Celtics coach Doc Rivers watched his son, Austin, thrive on the AAU circuit before playing as a freshman at Duke. The elder Rivers can see both sides of the argument.

“It’s hit or miss whether they’re getting great coaching in AAU,” Rivers said. “At the end of the day, I don’t kill AAU for the fact that kids get to play. So I’ll take that. But the bad part about AAU is I don’t know if they get taught to play the right way.”

Thibodeau, who coached under Rivers in Boston, offered his take on AAU programs.
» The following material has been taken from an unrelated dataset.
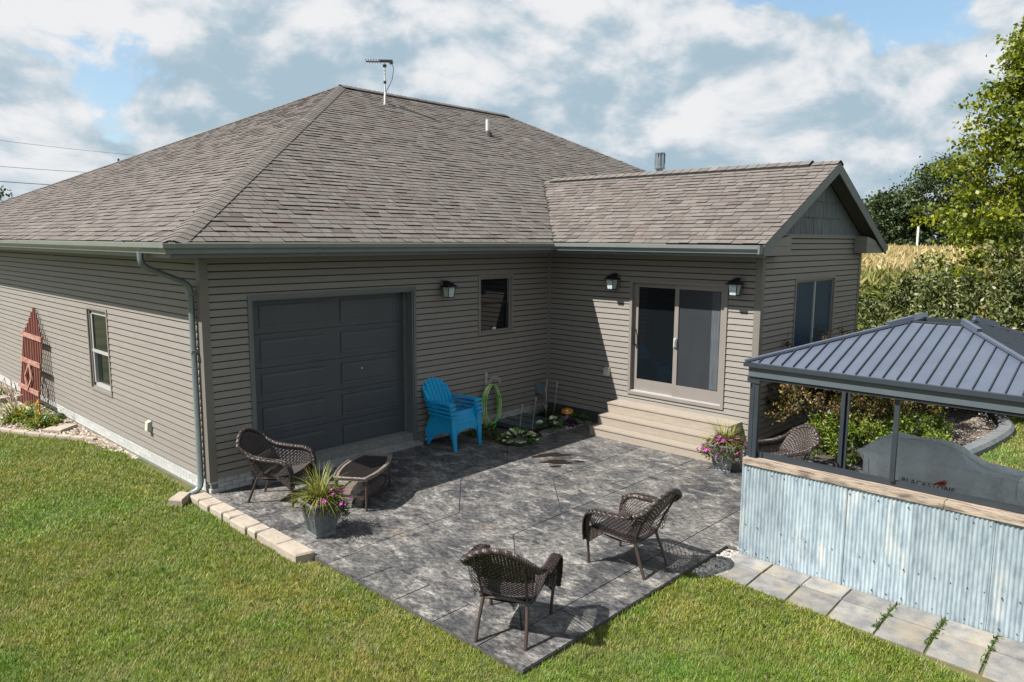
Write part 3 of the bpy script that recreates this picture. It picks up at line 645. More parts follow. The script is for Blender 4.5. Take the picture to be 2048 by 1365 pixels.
P0 = (A_, -WL); s0, s1, z0, z1 = 1.29, 3.10, 1.25, 2.84; md = (s0+s1)/2
w = window(P0, D0, N0, s0, s1, z0, z1, [(s0+.08, md-.02, z0+.08, z1-.08, -.03), (md+.02, s1-.08, z0+.08, z1-.08, -.03)], depth=.05, gl='glass2', label='twin window with blue screens in the gable wall')
bars(w, P0, D0, N0, [(md-.022, md+.022, z0+.08, z1-.08, -.03, .005)], 'alum')
# sliding door
P0, D0, N0 = (A_, 0), (0, -1), (-1, 0); s0, s1, z0, z1 = 1.967, 3.897, .662, 2.773; md = 2.915
sd = empty('sliding_door'); sd.parent = house
f = MB(); ring(f, P0, D0, N0, s0, s1, z0, z1, .055, -.10, .035); f.build('frame', 'frame', sd)
f = MB(); piece(f, P0, D0, N0, s0+.055, s1-.055, z0+.055, z0+.075, -.10, .02); f.build('track', 'alum', sd)
def leaf(a, b, o, gl, m, bot=.21, side=.085, top=.08):
    f = MB(); c, e = z0+.075, z1-.055
    for (q, r, s_, t) in ((a, a+side, c, e), (b-side, b, c, e), (a+side, b-side, c, c+bot), (a+side, b-side, e-top, e)): piece(f, P0, D0, N0, q, r, s_, t, o-.04, o)
    f.build('door_leaf', m, sd)
    f = MB(); piece(f, P0, D0, N0, a+side, b-side, c+bot, e-top, o-.028, o-.018); f.build('pane', gl, sd)
leaf(s0+.056, md+.03, -.05, 'glass', 'frame'); leaf(md-.02, s1-.056, .0, 'screen', 'frame', side=.075)
f = MB(); piece(f, P0, D0, N0, s1-.30, s1-.15, z0+.3, z1-.15, -.0175, -.0165); f.build('curtain', 'curtain', sd)
f = MB(); f.tube([(A_+.05-.001, -s0-.10, 1.58), (A_-.01, -s0-.10, 1.6), (A_-.025, -s0-.10, 1.72), (A_-.01, -s0-.10, 1.84), (A_+.05, -s0-.10, 1.86)], .013); f.build('handle', 'black', sd)
f = MB(); piece(f, P0, D0, N0, md-.01, md+.045, 1.62, 1.78, .0, .03); piece(f, P0, D0, N0, md+.004, md+.03, 1.64, 1.76, .03, .05); f.build('latch', 'ltgrey', sd)
# garage door
P0, D0, N0 = (0, 0), (1, 0), (0, -1); s0, s1, z1 = .628, 3.594, 2.682
gd = empty('garage_door'); gd.parent = house
f = MB(); piece(f, P0, D0, N0, s0, s0+.05, .04, z1, -.02, .03); piece(f, P0, D0, N0, s1-.05, s1, .04, z1, -.02, .03); piece(f, P0, D0, N0, s0+.05, s1-.05, z1-.05, z1, -.02, .03); f.build('casing', 'trim', gd)
f = MB(); piece(f, P0, D0, N0, s0+.05, s0+.075, .06, z1-.05, -.25, .012); piece(f, P0, D0, N0, s1-.075, s1-.05, .06, z1-.05, -.25, .012); piece(f, P0, D0, N0, s0+.075, s1-.075, z1-.075, z1-.05, -.25, .012); f.build('jamb', 'trim', gd)
f = MB(); piece(f, P0, D0, N0, s0+.075, s0+.11, .06, z1-.075, -.205, -.165); piece(f, P0, D0, N0, s1-.11, s1-.075, .06, z1-.075, -.205, -.165); f.build('weather_seal', 'ltgrey2' if 'ltgrey2' in MT else 'trim', gd)
da, db = s0+.076, s1-.076; dz0, dz1 = .105, z1-.078; sh = (dz1-dz0)/5
for i in range(5):
    c = dz0+i*sh; f = MB(); piece(f, P0, D0, N0, da, db, c+.003, c+sh-.003, -.25, -.21); sec = f.build('door_panel', 'door', gd)
    for (a, b) in ((da+.20, (da+db)/2-.15), ((da+db)/2+.15, db-.20)):
        f = MB(); vs = []; z_a, z_b = c+.085, c+sh-.085
        rr = [(0, .0), (.008, -.003), (.03, -.003), (.05, .0)]
        for (ins, off) in rr:
            for (s_, z_) in ((a+ins, z_a+ins), (b-ins, z_a+ins), (b-ins, z_b-ins), (a+ins, z_b-ins)): vs.append(wallpts(P0, D0, s_, z_, -.2095+off+.0105, N0))
        fs = [(j*4+k, j*4+(k+1) % 4, (j+1)*4+(k+1) % 4, (j+1)*4+k) for j in range(3) for k in range(4)]+[(12, 13, 14, 15)]
        f.add(vs, fs).build('raised_panel', 'door', sec)
f = MB(); f.tube([(s1-.95, .198, 1.40), (s1-.95, .212, 1.40)], .016); f.build('lock', 'alum', gd)
mb = MB(); mb.add([(s0-.02, -.16, -.02), (s1+.02, -.16, -.02), (s1+.02, -.16, .035), (s0-.02, -.16, .035), (s0+.03, .26, .10), (s1-.03, .26, .10), (s1-.03, .26, -.02), (s0+.03, .26, -.02), (s0+.0, -.002, .06), (s1-.0, -.002, .06)],
       [(0, 1, 2, 3), (3, 2, 9, 8), (8, 9, 5, 4), (0, 3, 8, 4, 7), (1, 6, 5, 9, 2)]); mb.build('garage_sill', 'sill', house)
# roof fittings
def front_z(x, y): return EZ+(y+OV)*S1
mb = MB(); zb = front_z(0, 4.71); mb.tube([(9.93, 4.71, zb-.1), (9.93, 4.71, zb+.40)], .052, n=14); mb.build('vent_pipe', 'pipe', roof, smooth=True)
vp = roof.children[-1]; mb = MB(); mb.tube([(9.93, 4.68, zb-.06), (9.93, 4.69, zb+.05), (9.93, 4.71, zb+.10)], [.12, .09, .058], n=12); mb.build('pipe_boot', 'rubber', vp)
fx, fy = 18.3, 4.7; zb = 5.0
mb = MB(); mb.tube([(fx, fy, 3.4), (fx, fy, zb+.95)], .13, n=16); mb.build('flue', 'steel', roof, smooth=True); fl = roof.children[-1]
mb = MB(); mb.tube([(fx, fy, zb+.93), (fx, fy, zb+1.0)], .19, n=16); mb.tube([(fx, fy, zb+1.44), (fx, fy, zb+1.47)], .18, n=16)
for k in range(12):
    an = k*math.pi/6; mb.bar((fx+.165*math.cos(an), fy+.165*math.sin(an), zb+1.0), (fx+.165*math.cos(an), fy+.165*math.sin(an), zb+1.44), .035, .01)
mb.tube([(fx, fy, zb+1.0), (fx, fy, zb+1.44)], .09, n=12); mb.build('flue_cap', 'steel', fl)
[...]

“There are pros and cons to everything,” Thibodeau said. “In many ways, because of all the AAU stuff, they’re losing some time that they would be spending with their high school teammates, their high school coaches and their summer programs. And then the focus becomes more on games, which is also good. You’re probably spending less time on practicing fundamentals in some ways. But you’re also playing in a lot more games at a higher level of competition.

“So there’s the tradeoff.”

In three of the last four NBA drafts, teams have selected point guards with one year of college experience with the first overall pick: Rose, John Wall (Wizards), and Kyrie Irving (Cavaliers).

Rose elevated his game on the AAU circuit and is now the reigning MVP, the youngest ever in the league. He finished 10th in assists last season.

Thibodeau is just fine with Rose, jump passes and all.

“With certain guys, you give them a little bit more flexibility,” Thibodeau said. “Stockton was great with the one-hand pass off the dribble. Magic the same thing.

“Point guards . . . if they show that they can handle that, you allow them to be creative to get the ball there. So I don’t have a problem with Derrick when it comes to that.”

If passing is a problem in the NBA, Rose’s seems like a good one to have.